So, is AI stealing our jobs?
By Samyukta Pai
Scrolling through job boards these days feels more like reading tech forecasts than career options. Everywhere you look, there’s a splashy headline: “AI Will Transform 26% of Jobs!” or “Your Job Might Be Automated by 2027!”. Usually accompanied by a glossy photo of a robot shaking hands with a suit-wearing executive. It’s dramatic. It’s without-a-doubt eye catching, but is it… economically useful?
Well, maybe – but only if we look beneath the surface.
Let’s start with the basics: according to Indeed and the Pew Research Center, about 1 in 4 jobs could be “radically transformed” by generative AI (gen AI), especially in white-collar industries like tech, finance, and content creation. These are jobs that rely on cognitive skills, not physical labor – think coders, data analysts, tax preparers. The same AI tools that generate images of Pope Francis in a Balenciaga coat are now writing emails, summarising legal cases, and debugging Python scripts.

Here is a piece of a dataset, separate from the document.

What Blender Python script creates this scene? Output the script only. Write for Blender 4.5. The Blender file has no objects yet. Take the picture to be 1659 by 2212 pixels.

At first glance, this seems like a white-collar apocalypse. But take a closer look.
If anything, AI isn’t replacing workers en masse – it’s quietly replacing tasks, especially the boring ones. Scheduling, summarising, filling forms, and combing spreadsheets: these are time-intensive, low-value tasks that eat up hours but don’t define a job. Now they can be done in seconds by an algorithm. So yes, the job changes – but not always in a bad way. In many cases, the term “automation” is essentially just a form of delegation.
But here’s where it gets interesting – and mildly worrying.
The workers most affected aren’t in traditional low-skill roles. They're in college-educated, professional sectors. These are people who, for decades, were told: “Work hard, get a degree, and you’ll be safe.” Now, they’re the first ones seeing their job descriptions blur. AI writes faster than them. AI answers customer queries 24/7. AI drafts proposals in one click.
That’s not a robot taking your job. That’s your value proposition being quietly undercut – and with it, your bargaining power.
From a labour economics standpoint, this isn’t a new story. When machines took over physical labour in factories, jobs didn’t vanish overnight – they changed shape. Some disappeared. Others got better. Many became more precarious. And the profits? They flowed upward – to the owners of capital, not the hands that once did the work.
AI is simply doing the same thing – but for brains, not brawn.
And while many economists (especially in think tanks far from working-class reality) argue that displaced workers will “reskill,” we should pause. The assumption that a 50-year-old insurance adjuster will become a data scientist or prompt engineer overnight is, frankly, utopian. Reskilling isn’t free. It isn’t instant. And for many, it isn’t realistic.
Let’s also talk market structure. AI tools are built on data and compute power – things only a handful of companies currently own. That’s not competition. That’s concentration. And as these firms automate more services, smaller players can’t keep up, further shrinking options and funnelling power toward the centre.
This isn’t just a labour issue – it’s a structural one.
Yet media coverage often frames AI in moral panic terms: “Will AI replace your job?” or “How to AI-proof your career.” Rarely do we hear the real questions:
Who owns the productivity gains AI enables?
Why is cost-cutting always prioritised over human flourishing?
Should the benefits of automation be shared – or sold?
More importantly, if AI can generate vast economic value with fewer people, what happens to the people who are displaced? If our jobs don’t define our income, do we rethink what income itself means? Universal Basic Income? AI dividends? Collective bargaining with algorithms?
Too often, these ideas are dismissed as “radical” – yet it’s not radical to ask how technology that reshapes the economy should be governed. It’s only radical because the current system wasn’t designed for it.
So no, AI probably won’t take your job tomorrow. But it will take some of what made your job secure, valuable, and meaningful – unless we act. That means regulation. That means public ownership of key tech infrastructure. That means education systems are built for lifelong, not one-time learning.
The real disruption isn’t that AI is here; it's that it's here. It’s that we haven’t decided who gets to shape the future it creates.
Until then, the economy might run faster – but not necessarily better.